C itself might depend on some sub-blocks or subroutines that performed sub-parts of the task; you could try to understand them similarly.

Having proved (or convinced yourself) that C will produce the postcondition "array contains sorted list of URLs", you are in an excellent position to prove (or convince yourself) that block D prints out a sorted array of URLs, which is what you want. Without that belief about C, you are building on sand; you have almost nothing to go on, and you can conclude hardly anything useful about the behavior of D.

Now consider a more complex block, one of the form:

        if (q) { E; }
        else { F; }
Suppose you believe that code E, given precondition x, is guaranteed to produce postcondition y. And suppose you believe the same thing about F. Then you can conclude the same thing about the entire if-else block: if x was true before it began executing, then y will be true when it is done.[2] So you can build up proofs (or beliefs) about small bits of code into proofs (or beliefs) about larger ones.

We can understand while loops similarly. Suppose we know that condition p is true prior to the commencement of some loop, and that if p is true before G executes, then p will also be true when G finishes. Then what can we say about this loop?

        while (q) { G; }
We can conclude that if p was true before the loop began, then p will still be true, and q will be false, when the loop ends.

BUT BUT BUT BUT if your language has break, then that guarantee goes out the window and you can conclude nothing. Or at the very least your conclusions will become much more difficult. You can no longer treat G atomically; you have to understand its contents in detail.

So this is where Dijkstra is coming from: features like break[3] tend to sabotage the benefits of structured programming, and prevent the programmer from understanding the program as a composition of independent units. The other subscriber made a seemingly disparaging reference to "Dijkstra's idea of structure", but I hope it is clear that it was not an arbitrary idea.

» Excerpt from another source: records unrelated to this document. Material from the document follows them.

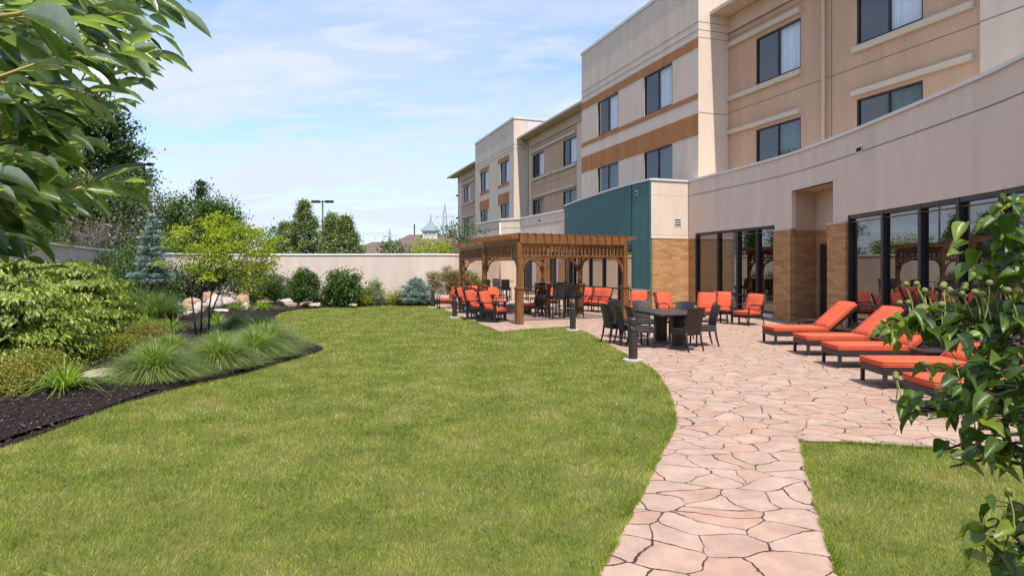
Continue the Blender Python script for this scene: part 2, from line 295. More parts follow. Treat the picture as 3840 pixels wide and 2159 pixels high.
# ------------------------------------------------------------------ ground, lawn, beds, patio
k = 1.4907
def D(l): return [G(x * k, y * k) for x, y in l]
edge_left = D([(1503, 1448), (1550, 1370), (1600, 1270), (1650, 1170), (1685, 1100), (1698, 1060), (1690, 1010), (1665, 960), (1640, 930), (1590, 902), (1530, 868), (1480, 840), (1430, 823), (1340, 828), (1258, 836), (1180, 805), (1130, 785), (1088, 766)])
def smooth_poly(pts, n=4, closed=False):
    out = []; m = len(pts)
    for i in range(m - (0 if closed else 1)):
        p0, p1, p2, p3 = (pts[(i - 1) % m] if closed or i else pts[0]), pts[i], pts[(i + 1) % m], (pts[(i + 2) % m] if closed or i + 2 < m else pts[-1])
        for j in range(n):
            t = j / n
            out.append(tuple(0.5 * ((2 * p1[q]) + (-p0[q] + p2[q]) * t + (2 * p0[q] - 5 * p1[q] + 4 * p2[q] - p3[q]) * t * t + (-p0[q] + 3 * p1[q] - 3 * p2[q] + p3[q]) * t ** 3) for q in range(len(p1))))
    if not closed: out.append(tuple(pts[-1]))
    return out
edge_left = [(0.05, 0.0), (0.22, 1.8)] + smooth_poly(edge_left[:13], 4) + smooth_poly(edge_left[12:15], 3) + smooth_poly(edge_left[14:], 3)
lawn2 = smooth_poly(D([(2103, 1448), (2080, 1360), (2050, 1260), (2025, 1160), (2015, 1111)]), 3)
lawn2_top = [(3.2, 6.10), (3.9, 5.9), (4.8, 5.55), (6.0, 5.1), (7.6, 4.4)]
PATIO = edge_left + [(-3.6, 29), (-3.6, 38), (-1, 44), (3, 40), (6.5, 27), (9.6, 21), (9.6, 17), (9.3, 10), (8.6, 4.4)] + lawn2_top[::-1] + lawn2[::-1] + [(1.75, 1.8), (1.7, 0)]
bed_pts = D([(-60, 1150), (0, 1128), (100, 1095), (200, 1055), (300, 1018), (420, 985), (500, 965), (600, 945), (700, 915), (770, 895), (812, 880), (800, 869), (760, 858), (715, 846), (700, 830), (690, 810), (700, 790), (760, 778), (900, 770), (1000, 767), (1080, 765)])
BED = smooth_poly(bed_pts, 3) + [(-3.5, 29.6), (-3.4, 34.2), (-18.5, 34.2), (-19.5, 28), (-16, 20), (-13, 13), (-10, 6.5)]
def inpoly(x, y, poly):
    r = np.zeros(len(x), bool); n = len(poly); j = n - 1
    for i in range(n):
        xi, yi = poly[i]; xj, yj = poly[j]
        c = ((yi > y) != (yj > y)) & (x < (xj - xi) * (y - yi) / ((yj - yi) or 1e-12) + xi); r ^= c; j = i
    return r
def sheet(name, poly, z, m, kind='structure'):
    from mathutils.geometry import tessellate_polygon
    tr = tessellate_polygon([[Vector((x, y, 0)) for x, y in poly]])
    me = bpy.data.meshes.new(name); me.from_pydata([(x, y, z) for x, y in poly], [], [tuple(t) for t in tr]); me.materials.append(m)
    import bmesh
    b = bmesh.new(); b.from_mesh(me); bmesh.ops.recalc_face_normals(b, faces=b.faces)
    for f in b.faces:
        if f.normal.z < 0: f.normal_flip()
    b.to_mesh(me); b.free()
    o = bpy.data.objects.new(name, me); COL.objects.link(o); o['kind'] = kind; return o
sheet('ground', [(-1500, -300), (1500, -300), (1500, 2500), (-1500, 2500)], -0.03, M_EARTH)
sheet('lawn_ground', [(-14, -1), (12, -1), (10, 8), (9.5, 20), (6, 30), (-3, 31), (-16, 31), (-19, 26)], 0.0, M_SOIL)
sheet('patio', PATIO, 0.012, M_PAVE)
# planting bed: gently mounded mulch
def bed_mesh():
    xs = np.arange(-20, -2.5, 0.16); ys = np.arange(4.5, 34.3, 0.16); X, Y = np.meshgrid(xs, ys); x = X.ravel(); y = Y.ravel(); ins = inpoly(x, y, BED).reshape(X.shape)
    e = np.array(BED); dmin = np.full(len(x), 9.0)
    for i in range(len(e)):
        a = e[i]; b = e[(i + 1) % len(e)]; ab = b - a; t = np.clip(((x - a[0]) * ab[0] + (y - a[1]) * ab[1]) / (ab @ ab + 1e-9), 0, 1)
        dmin = np.minimum(dmin, np.hypot(x - a[0] - t * ab[0], y - a[1] - t * ab[1]))
    z = 0.012 + 0.13 * (1 - np.exp(-dmin / 0.7)) + rng.normal(0, 0.007, len(x))
    idx = np.arange(len(x)).reshape(X.shape); q = ins[:-1, :-1] & ins[1:, :-1] & ins[:-1, 1:] & ins[1:, 1:]
    F = np.stack([idx[:-1, :-1][q], idx[:-1, 1:][q], idx[1:, 1:][q], idx[1:, :-1][q]], 1)
    o = np_mesh('mulch_ground', np.stack([x, y, z], 1), F, 4, M_MULCH, smooth=True); o['kind'] = 'structure'
    sheet('mulch_edge', BED, 0.008, M_MULCH)
bed_mesh()
def bedz(x, y): return 0.13
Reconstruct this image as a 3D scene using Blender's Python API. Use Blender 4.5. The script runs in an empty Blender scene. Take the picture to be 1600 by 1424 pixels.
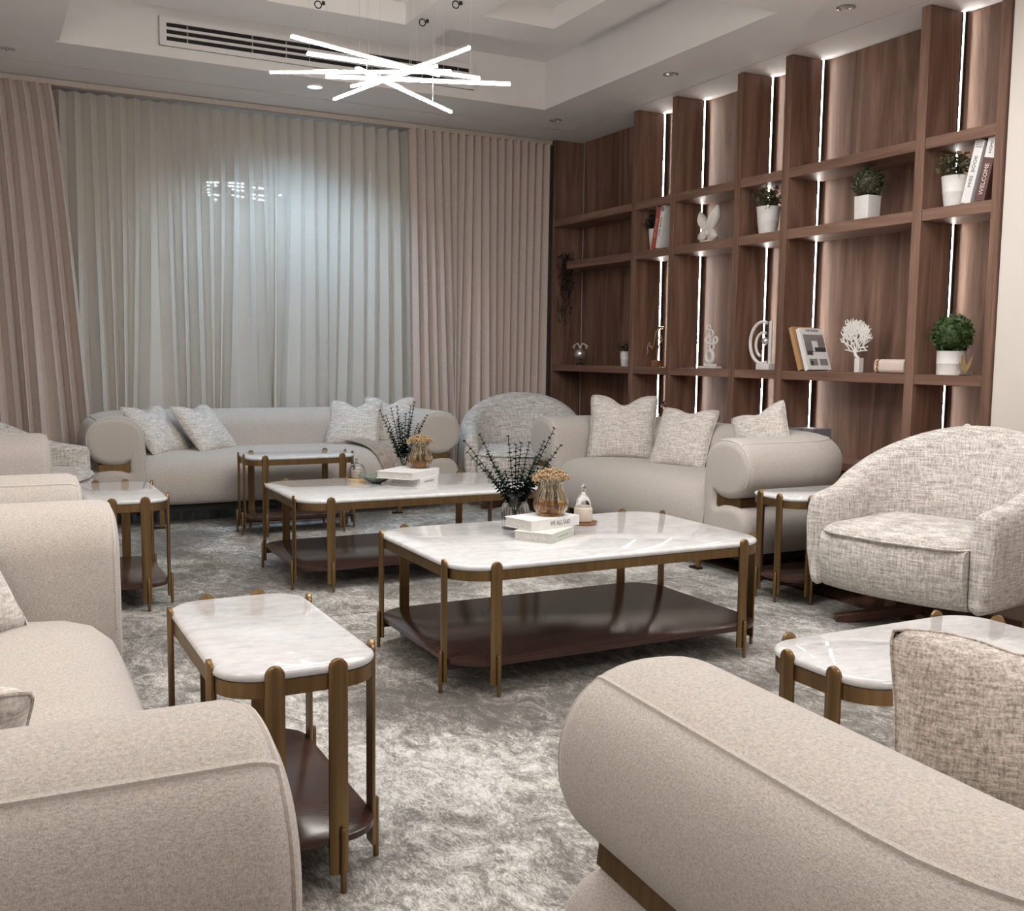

Dijkstra's idea of structure is what will allow you to understand a large program as a collection of modules.

Regardless of your opinion about formal verification methods, or correctness proofs, or the practicality of omitting break from your language, it should at least be clear that Dijkstra was not being doctrinaire just for the sake of doctrine.

Some additional notes

Here are some interesting peripheral points that I left out of my main discussion because I wanted to stick to the main point, which was: "Dijkstra was not insane".

  1. I said in an earlier post that "I often find Dijkstra's innumerable screeds very tiresome in their unkind, unforgiving, and unrealistic attitudes toward programmers." But despite this, I believe he was a brilliant thinker, and almost every time he opened his mouth it was to make a carefully-considered argument. You may not like him, and you may not agree with him, but you'll be better off listening to him.

    An archive of Dijkstra's miscellaneous notes and essays (a pre-blogging blog, if you like) is maintained at the University of Texas. I recommend it.

  2. I said:

                    if (q) { E; }
                    else { F; }
    Suppose you believe that code E, given precondition x, is guaranteed to produce postcondition y. And suppose you believe the same thing about F. Then you can conclude the same thing about the entire if-else block.

    Actually, your job is slightly easier. Let's write this:

    [x] E [y]
    to mean that code E, given precondition x, produces postcondition y. That is, if we know that x is true when E begins execution, then we know that y is true when E finishes. Then my quoted paragraph above says that from these:

    [x] E [y]
    [x] F [y]
    we can conclude this:

    [x] if (q) {E} else {F} [y]
    But actually we can make a somewhat stronger statement. We can make the same conclusion from weaker assumptions. If we believe these:
    [x and q] E [y]
    [x and not q] F [y]
    then we can conclude this:

    [x] if (q) {E} else {F} [y]
    In fact this precisely expresses the complete semantics of the if-else construction. Why do we use if-else blocks anyway? This is the reason: we want to be able to write code to guarantee something like this:

    [x] BLAH [y]
    but we only know how to guarantee
    [x and q] FOO [y]
    [x and not q] BAR [y]
    for some q. So we write two blocks of code, each of which accomplishes y under some circumstances, and use if-else to make sure that the right one is selected under the right circumstances.

  3. Similar to break (but worse), in the presence of goto you are on very shaky ground in trying to conclude anything about whether the program is correct. Suppose you know that C is correct if its precondition (an array of URLs) is satisfied. And you know that B will set up that precondition (that is, the array) if its precondition is satisfied, so it seems like you are all right. But no, because block W somewhere else might have goto C; and transfer control to C without setting up the precondition, and then C could cause winged demons to fly out of your nose.

Further reading

  • For a quick overview, see the Wikipedia article on Hoare logic. Hoare logic is the [x] E [y] notation I used above, and a set of rules saying how to reason with claims of that form. For example, one rule of Hoare logic defines the meaning of the null statement: if ; is the null statement, then [p] ; [p] for all conditions p.

    Hoare logic was invented by Tony Hoare, who also invented the Quicksort algorithm.

  • For further details, see Dijkstra's book "A Discipline of Programming". Dijkstra introduces a function called wp for "weakest precondition". Given a piece of code C and a desired postcondition q, wp(C, q) is the weakest precondition that is sufficient for code C to accomplish q. That is, it's the minimum prerequisite for C to accomplish q. Most of the book is about how to figure out what these weakest preconditions are, and, once you know them, how they can guide you to through the implementation of your program.

    I have an idea that the Dijkstra book might be easier to follow after having read this introduction than without it.

  • No discussion of structured programming and goto is complete without a mention of Donald Knuth's wonderful paper Stuctured Programming with go to Statements. This is my single all-time favorite computer science paper. Download it here.

  • Software Tools in Pascal is a book by Kernighan and Plauger that tries to translate the tool suite of their earlier Software Tools book into Pascal. They were repeatedly screwed by deficiencies in the Pascal language, and this was the inspiration for Kernighan's famous "Why Pascal is not my Favorite Programming Language" paper. In effect, Software Tools in Pascal is a book-length case study of the deficiencies of Pascal for practical programming tasks.